— begin DATASET ENTRIES —
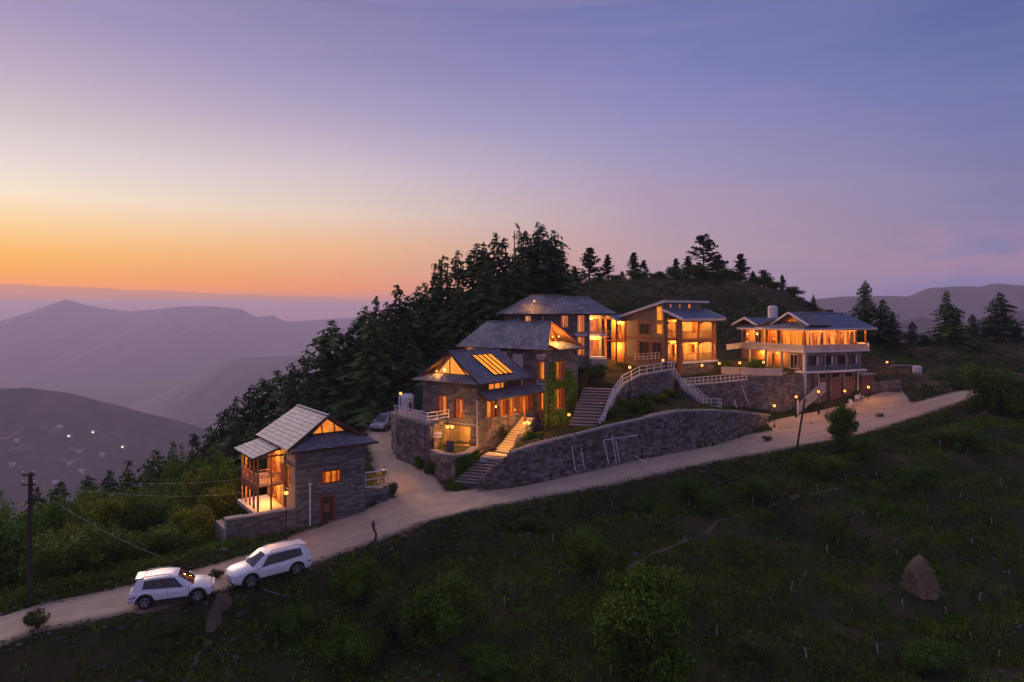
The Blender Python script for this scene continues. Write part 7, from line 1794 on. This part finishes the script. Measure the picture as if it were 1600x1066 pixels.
# garden planting round the houses
for px, py, Y, r_, h, m, lb in ((612, 770, 51.2, 12, 26, 'leaf_olive', 'dry shrub at the lamp post by the white fence'), (625, 712, 61.0, 10, 22, 'leaf_dark', 'small dark shrub at the left foot of the terrace wall'), (655, 722, 57.2, 12, 22, 'leaf_dark', 'dark clipped shrub at the foot of the terrace wall'), (675, 735, 55.8, 12, 24, 'leaf_dark', 'dark shrub at the corner of the terrace and planter walls'), (705, 706, 55.2, 10, 10, 'leaf_yellow', 'yellow-green cushion plant in the patio planter'), (690, 704, 55.6, 8, 10, 'leaf_green', 'green plant at the left of the patio planter'),
                                (830, 695, 57.6, 14, 28, 'leaf_green', 'green shrub lit by the twin globe lamp'), (845, 690, 57.6, 12, 18, 'leaf_yellow', 'yellowish shrub beside the twin globe lamp'), (915, 682, 56.6, 22, 18, 'leaf_yellow', 'bright yellow-green hedge clump on top of the long wall'), (935, 676, 57.5, 14, 14, 'leaf_green', 'green clump at the foot of the curved railing'), (960, 640, 62.8, 26, 26, 'leaf_dark', 'dark shrub bed below the curved railing'), (1000, 636, 63.5, 26, 22, 'leaf_dark', 'dark shrub in the middle of the plaza bed'), (1030, 622, 65.5, 18, 16, 'leaf_yellow', 'yellow-green shrub below the red pillar'), (1015, 625, 65.4, 16, 16, 'leaf_green', 'green shrub left of the yellow-green one in the plaza bed'), (985, 655, 60.2, 22, 10, 'leaf_olive', 'low dry planting on top of the long wall'),
                                (865, 692, 55.9, 13, 13, 'leaf_yellow', 'small yellow-green shrub on top of the long wall below the ivy'), (885, 688, 56.3, 16, 15, 'leaf_green', 'green shrub on the long wall right of the small yellow-green one'), (950, 668, 58.4, 18, 13, 'leaf_green', 'green planting on the long wall before the curved railing'), (972, 662, 60.0, 16, 12, 'leaf_yellow', 'yellow-green planting on the long wall under the plaza bed'), (1048, 614, 67.2, 14, 14, 'leaf_green', 'green shrub at the head of the narrow garden steps'), (978, 624, 64.8, 18, 18, 'leaf_green', 'green shrub against the plaza wall under the curved railing'), (905, 585, 72, 24, 26, 'leaf_dark', 'dark hedge below the upper stone house'), (930, 575, 74, 20, 24, 'leaf_dark', 'dark hedge end right below the upper stone house porch'), (912, 610, 70, 20, 18, 'leaf_dark', 'dark shrub behind the broad steps'), (1130, 560, 80, 14, 22, 'leaf_dark', 'dark shrub right of the balcony house'), (1138, 575, 78, 12, 12, 'leaf_dark', 'low shrub behind the lodge parapet'), (1180, 565, 80, 14, 22, 'leaf_dark', 'dark shrub at the left of the lodge porch'), (1340, 620, 79.2, 8, 12, 'leaf_dark', 'potted shrub at the lodge plinth')):
    bush_px(px, py, r_, h, lb, m, Y=Y, name='garden_shrub', cat='shrub')
# hedge clipped over the planter wall, ivy on the tower
def clad(name, label, quads, m, n, leaf=(.05, .11), par=None, depth=.16, cat='ivy'):
    P_, N_, S_ = [], [], []
    for A_, B_, C_, D_ in quads:
        A_, B_, C_, D_ = [np.array(v, float) for v in (A_, B_, C_, D_)]
        nn = np.cross(B_ - A_, D_ - A_); nn /= np.linalg.norm(nn); nn = nn if nn[1] < 0 else -nn
        u = rng.random((n, 1)); v = rng.random((n, 1)); p = (A_ * (1 - u) + B_ * u) * (1 - v) + (D_ * (1 - u) + C_ * u) * v
        lump = .5 + .5 * fbm(p[:, 0] * 1.1 + p[:, 1], p[:, 2] * 1.1, 3)
        P_.append(p + nn * (depth * (lump[:, None] * rng.random((n, 1)) + .1))); N_.append(nn + rng.normal(size=(n, 3)) * .55); S_.append(rng.uniform(*leaf, n))
    V, Fq = leafy('i', np.concatenate(P_), np.concatenate(N_), np.concatenate(S_), m)
    o = Vector(quads[0][0]); V = V - np.array(o)
    mesh_obj(name, np_mesh(name, V, Fq, m), None, label=label, cat=cat, loc=o)
HT = Frame(P(857, 682, 64), 53)
def q_on(fr, x0, x1, z0, z1, y=-.08): return [tuple(fr.w(a, y, b)) for a, b in ((x0, z0), (x1, z0), (x1, z1), (x0, z1))]
clad('tower_ivy', 'green ivy covering the right wall of the stone tower', [q_on(HT, 0, .95, .0, 6.9), q_on(HT, .95, 2.9, .0, 2.3), q_on(HT, .95, 2.85, 4.45, 5.1), q_on(HT, 2.9, 4.9, 0, 5.2), q_on(HT, 2.9, 3.9, 5.0, 5.9)], 'ivy', 2600, (.06, .13))
clad('tower_ivy', 'ivy creeping round the left corner of the stone tower', [[tuple(HT.w(-.08, a, b)) for a, b in ((0.35, 0), (0, 0), (0, 5.8), (.3, 5.8))]], 'ivy', 900, (.06, .12))
bq = [[(a[0], a[1] - .1, a[3] + .1), (b[0], b[1] - .1, b[3] + .1), (b[0], b[1] - .1, b[2] - .1), (a[0], a[1] - .1, a[2] - .1)] for a, b in zip(bast[2:-1], bast[3:])]
clad('wall_creeper', 'dark creeper hanging over the planter wall beside the steps', bq, 'leaf_dark', 2400, (.06, .12), depth=.3)
ftr = Vector(P(777, 668, 60.5)); 
bush(ftr.x, ftr.y, .95, 1.7, 'rounded lamplit shrub beside the upper lamplit steps', 'leaf_olive', z=ftr.z - 1.2, name='garden_shrub', cat='shrub')

# ---- young orchard trees with white-painted stems
SAP = []
for k in range(4):
    r = np.random.default_rng(500 + k); n = 130
    p = r.normal(size=(n, 3)) * np.array([.32, .32, .34]) + np.array([0, 0, 1.25]); V, Fq = leafy('s', p, r.normal(size=(n, 3)) + [0, 0, .6], r.uniform(.04, .09, n), 'leaf_dark', .9, r)
    tb = MB(); tb.tube([(0, 0, -.2), (.03 * (k - 1.5), 0, .35), (.07 * (k - 1.5), .02, .62)], [.045, .04, .03], 6)
    bb = MB()
    for j in range(4):
        a = 1.57 * j + k; bb.tube([(.07 * (k - 1.5), .02, .58), (.07 * (k - 1.5) + .2 * math.cos(a), .2 * math.sin(a), 1.0), (.32 * math.cos(a), .32 * math.sin(a), 1.5)], [.03, .02, .008], 4, False)
    SAP.append((np_mesh('crown', V, Fq, 'leaf_dark'), tb.mesh('painted_stem', 'whitewash'), bb.mesh('branches', 'bark')))
sap_px = [(863, 849), (805, 875), (934, 904), (788, 948), (995, 814), (957, 792), (894, 838), (1117, 824), (1071, 846), (1077, 792), (1120, 996), (954, 1056), (686, 904), (1176, 790), (1206, 780), (1278, 767), (1322, 750), (1369, 745), (1348, 806), (1331, 821), (1308, 852), (1292, 866),
          (1258, 902), (1236, 922), (1206, 947), (1500, 780), (1564, 760), (1450, 799), (1372, 811), (1454, 832), (1518, 852), (1426, 924), (1410, 946), (1372, 1022), (1530, 942), (1576, 899), (1518, 1004), (1260, 1030), (1486, 671), (1430, 719), (1512, 706), (1470, 699), (736, 880), (1040, 920), (1160, 880), (1090, 935), (1330, 960), (1480, 960), (1560, 1030), (1400, 870), (1550, 820)]
for i, (px, py) in enumerate(sap_px):
    x, y, z = hit(px, py); e = empty('orchard_sapling', (x, y, z), random.uniform(0, 6.28), 'young orchard tree with white-painted stem on the dark slope', 'sapling', 'young orchard trees with white-painted stems')
    e.rotation_euler = (random.uniform(-.3, .3), random.uniform(-.3, .3), random.uniform(0, 6.28)); s = random.uniform(.65, 1.05)
    for nm, me in zip(('crown', 'painted_stem', 'branches'), SAP[i % 4]): o = mesh_obj(nm, me, e); o.scale = (s, s, s)

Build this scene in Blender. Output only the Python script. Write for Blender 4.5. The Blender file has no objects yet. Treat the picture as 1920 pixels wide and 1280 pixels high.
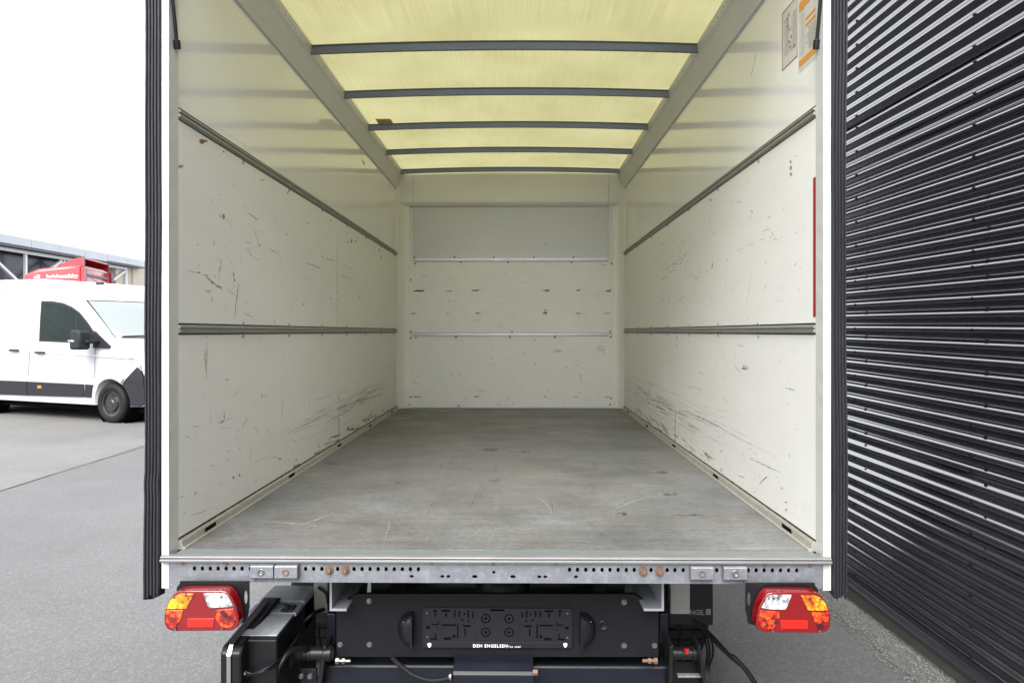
import bpy, bmesh, math, random
from mathutils import Vector, Matrix
from mathutils.geometry import tessellate_polygon

# ------------------------------------------------------------------ camera, world, sun, exposure
sc = bpy.context.scene
COL = sc.collection
H = 1.6                                   # camera height above the yard
FPX = 1280.0                              # focal length in 1920-wide pixels (24 mm full frame)
TH = math.atan(12 / FPX)                  # small yaw to the left
CT, ST = math.cos(TH), math.sin(TH)
HOR = 622.0
cam = bpy.data.cameras.new('camera')
cam.sensor_width = 36.0
cam.lens = 24.0
cam.shift_y = (HOR - 640) / 1920.0
cam.clip_start = 0.05
cam.clip_end = 2000
camo = bpy.data.objects.new('camera', cam)
camo.location = (0, 0, H)
camo.rotation_euler = (math.radians(90), 0, TH)
COL.objects.link(camo)
sc.camera = camo

SUN_EL, SUN_AZ = math.radians(48), math.radians(192)   # azimuth clockwise from +Y: behind and left of the camera
world = bpy.data.worlds.new('World')
sc.world = world
world.use_nodes = True
wn, wl = world.node_tree.nodes, world.node_tree.links
wn.clear()
sky = wn.new('ShaderNodeTexSky'); sky.sky_type = 'NISHITA'; sky.sun_disc = False
sky.sun_elevation = SUN_EL; sky.sun_rotation = SUN_AZ
sky.air_density = 1.0; sky.dust_density = 3.0; sky.ozone_density = 1.0
bw = wn.new('ShaderNodeRGBToBW')
mx = wn.new('ShaderNodeMix'); mx.data_type = 'RGBA'; mx.inputs[0].default_value = 0.93   # cloud cover: nearly grey sky
bg = wn.new('ShaderNodeBackground'); bg.inputs[1].default_value = 0.15
wo = wn.new('ShaderNodeOutputWorld')
wl.new(sky.outputs[0], bw.inputs[0]); wl.new(sky.outputs[0], mx.inputs[6]); wl.new(bw.outputs[0], mx.inputs[7])
cl = wn.new('ShaderNodeMix'); cl.data_type = 'RGBA'; cl.inputs[0].default_value = 0.62   # even cloud layer in front of the clear sky
cl.inputs[7].default_value = (2.95, 3.05, 3.30, 1)
wl.new(mx.outputs[2], cl.inputs[6]); wl.new(cl.outputs[2], bg.inputs[0]); wl.new(bg.outputs[0], wo.inputs[0])

sun = bpy.data.lights.new('sun', 'SUN')
sun.energy = 1.3
sun.angle = math.radians(40)
sun.color = (1.0, 0.97, 0.93)
suno = bpy.data.objects.new('sun', sun)
sd = Vector((math.sin(SUN_AZ) * math.cos(SUN_EL), math.cos(SUN_AZ) * math.cos(SUN_EL), math.sin(SUN_EL)))
suno.rotation_euler = sd.to_track_quat('Z', 'Y').to_euler()
suno.location = (0, 0, 20)
COL.objects.link(suno)

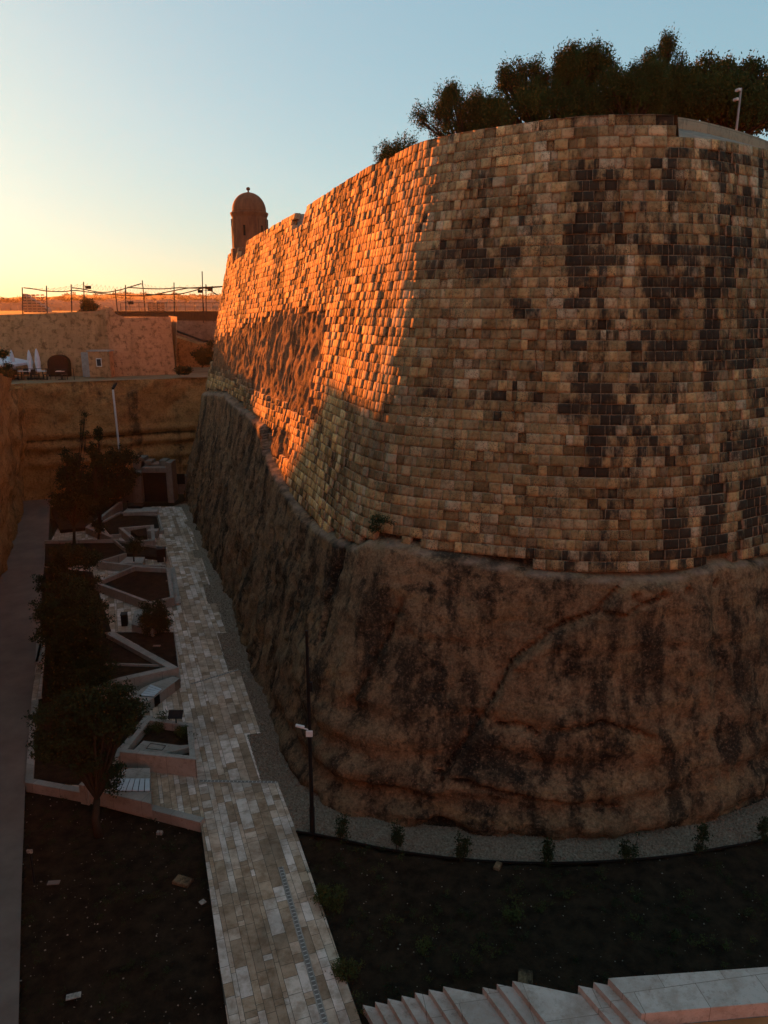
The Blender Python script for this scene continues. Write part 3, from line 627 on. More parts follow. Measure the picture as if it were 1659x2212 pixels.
# gravel strip between path, edging and cliff: ground sheet and loose stones
gl = [(p.x, p.y) for p in eg][::-1]+[(p.x, p.y) for p in pr[-3::-1] if p.y > 20.3]
cl = [tuple(cxy(np.array([l]), .05)[i][0] for i in (0, 1)) for l in np.arange(2, LEN-16, 1.5)]
gpoly = gl+[(p[0], p[1]) for p in cl[::-1]]
tag(mesh('gravel_bed', [(p[0], p[1], -.02) for p in gpoly], [tuple(t) for t in tessellate_polygon([[Vector((p[0], p[1], 0)) for p in gpoly]])], M['gravel']), kind='structure')
def stones(name, poly, n, s0, s1, z, m, label, seed, dens=None):
    r = np.random.default_rng(seed); P = np.array(poly); lo, hi = P.min(0), P.max(0); pts = []
    while len(pts) < n:
        q_ = lo+(hi-lo)*r.random((n*3, 2)); q_ = q_[inpoly(q_[:, 0], q_[:, 1], poly)]
        if dens is not None: q_ = q_[r.random(len(q_)) < dens(q_[:, 0], q_[:, 1])]
        pts = q_ if len(pts) == 0 else np.vstack([pts, q_])
    pts = pts[:n]; oc = np.array([(1, 0, 0), (0, 1, 0), (-1, 0, 0), (0, -1, 0), (0, 0, .8), (0, 0, -.8)])
    V = oc[None]*(s0+(s1-s0)*r.random((n, 1, 1))**2)*(.6+.8*r.random((n, 6, 3)))
    a = r.random(n)*6.28; ca, sa = np.cos(a)[:, None], np.sin(a)[:, None]
    V = np.stack([V[..., 0]*ca-V[..., 1]*sa+pts[:, 0, None], V[..., 0]*sa+V[..., 1]*ca+pts[:, 1, None], V[..., 2]+z], -1)
    f = np.array([(0, 1, 4), (1, 2, 4), (2, 3, 4), (3, 0, 4), (1, 0, 5), (2, 1, 5), (3, 2, 5), (0, 3, 5)])
    F = (np.arange(n)[:, None, None]*6+f[None]).reshape(-1, 3)
    return tag(mesh(name, V.reshape(-1, 3), F, m), label, None, None, 'stuff')
near = lambda x, y: np.clip(1.35-(y-18)/22, .12, 1)
stones('gravel', gpoly, 26000, .012, .045, .0, M['gravel'], 'loose pale gravel strip along the foot of the cliff', 3, near)
pale = simple('pale_chips', (.42, .36, .29), (.12, .10, .08), 8, .8, 0)
stones('soil_chips', [(p.x, p.y) for p in fl], 420, .008, .03, -.26, pale, 'scattered pale stone chips on the dark soil bed', 5)
stones('bed_chips', [(p.x, p.y) for p in rb_]+[(14, 12.5)]+[(p.x, p.y) for p in eg[::-1]], 520, .008, .03, -.02, pale, 'scattered pale stone chips on the dark garden bed', 6)
# black edging strip
ed = MB(); ep = catmull([(p.x, p.y) for p in eg], 8); ed.tube([(a, b, .02) for a, b in ep], .035, 6)
tag(ed.build('bed_edging', M['black']), 'thin black curved edging between gravel and dark bed', 'edging')

# ------------------------------------------------------------------ foliage
def leaves(name, clumps, n, size, m, parent, seed, asp=.5, droop=0, off=(0, 0, 0)):
    r = np.random.default_rng(seed); C = np.array([c[:3] for c in clumps], float)-np.array(off); R = np.array([c[3] if len(c) == 4 else c[3] for c in clumps], float)
    RZ = np.array([c[4] if len(c) > 4 else c[3]*.75 for c in clumps], float); wt = R*R*RZ; wt = wt/wt.sum()
    # leafy twig tufts inside each clump, then leaves round each tuft
    if m is M['leaf_pine']: n = int(n*.68)
    nt_ = max(n//26, 1); ci = r.choice(len(C), nt_, p=wt); v = r.standard_normal((nt_, 3)); v /= np.linalg.norm(v, axis=1)[:, None]
    rad = (.25+.95*r.random(nt_)**.8); T = C[ci]+v*rad[:, None]*np.stack([R[ci], R[ci], RZ[ci]], 1)
    k = r.integers(0, nt_, n); pine = m is M['leaf_pine']; P = T[k]+r.standard_normal((n, 3))*size*(np.array([1.5, 1.5, 2.6]) if pine else np.array([1.7, 1.7, 1.3])); nrm_ = r.standard_normal((n, 3)); nrm_[:, 2] += -.0 if pine else .4
    if pine: nrm_[:, 2] *= .35
    nrm_ /= np.linalg.norm(nrm_, axis=1)[:, None]; a = np.cross(nrm_, r.standard_normal((n, 3))); a /= np.linalg.norm(a, axis=1)[:, None]+1e-9
    b = np.cross(nrm_, a); s = size*(.6+.8*r.random((n, 1))); A_, B_ = a*s, b*s*asp
    V = np.stack([P-A_, P-B_*.9-A_*.1, P+A_, P+B_*.9-A_*.1], 1).reshape(-1, 3)
    F = np.arange(n*4).reshape(n, 4); return mesh(name, V, F, m, parent)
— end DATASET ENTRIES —
## YOUR INSTRUCTIONS
Look above for the line containing "Build this scene", then write out every line from there down to the line containing "sc.camera = camo", that line included, with no pictures.

## FULL SOLUTION
Build this scene in Blender. Output only the Python script. Write for Blender 4.5. The Blender file has no objects yet. Treat the picture as 1920 pixels wide and 1280 pixels high.
import bpy, bmesh, math, random
from mathutils import Vector, Matrix
from mathutils.geometry import tessellate_polygon

# ------------------------------------------------------------------ camera, world, sun, exposure
sc = bpy.context.scene
COL = sc.collection
H = 1.6                                   # camera height above the yard
FPX = 1280.0                              # focal length in 1920-wide pixels (24 mm full frame)
TH = math.atan(12 / FPX)                  # small yaw to the left
CT, ST = math.cos(TH), math.sin(TH)
HOR = 622.0
cam = bpy.data.cameras.new('camera')
cam.sensor_width = 36.0
cam.lens = 24.0
cam.shift_y = (HOR - 640) / 1920.0
cam.clip_start = 0.05
cam.clip_end = 2000
camo = bpy.data.objects.new('camera', cam)
camo.location = (0, 0, H)
camo.rotation_euler = (math.radians(90), 0, TH)
COL.objects.link(camo)
sc.camera = camo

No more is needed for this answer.